The impact of return shocks on the mutual funds' flows: an example based on the French bond mutual funds
Laura-Dona Capota  1@  , Raphaëlle Bellando  2  , Sébastien Galanti  2  
1 : Laboratoire d\'Économie dÓrleans  (LEO)  -  Site web
Université d'Orléans : FRE2014, Université de Tours : FRE2014, Centre National de la Recherche Scientifique : FRE2014
Université dÓrléans - UFR Droit Economie Gestion - Rue de Blois - BP 26739 - 45067 ORLÉANS Cedex 2 -  France
2 : Laboratoire d'économie d'Orleans  (LEO)  -  Site web
Université d'Orléans, CNRS : UMR7322
bat.
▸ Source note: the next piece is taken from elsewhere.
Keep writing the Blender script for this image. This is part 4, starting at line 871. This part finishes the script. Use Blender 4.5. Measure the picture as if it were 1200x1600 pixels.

A Rue de Blois - BP 6739 45067 ORLEANS CEDEX 2 -  France

We study the shape of the relationship between French bond mutual funds' returns and their flows by using Datastream data on the period 2005-2017. Beyond considering the effect of relative performance, we also study the effects of absolute short-term returns on funds' flows. We find empirical evidence of a mechanism proving that mutual funds can be at the origin of financial instability. Indeed, the possibility that negative shocks impacting the short-term returns generate outflows can result in a loop between funds' flows and their returns. Our model authorizes the presence of nonlinear effects in the shape of the relationship between flows and performances. The results demonstrate that mutual funds presenting very negative short-term returns experience superior outflows compared to funds presenting less negative short-term returns (this effect appears at the bottom negative return quintile). Conversely, this nonlinear effect is not present on the positive short-term returns' segment. Irrespective of mutual funds' returns, the investors seem to redeem more during periods of financial stress. Additional results show that for institutional investors (which are here defined as the owners of the biggest shares and thus whose decisions will pose more for the mutual fund), the nonlinear effect appears starting with the second negative return quintile. We hence confirm the presence of a potential source of fragility and risk coming from negative shocks on bond mutual funds' short-term returns.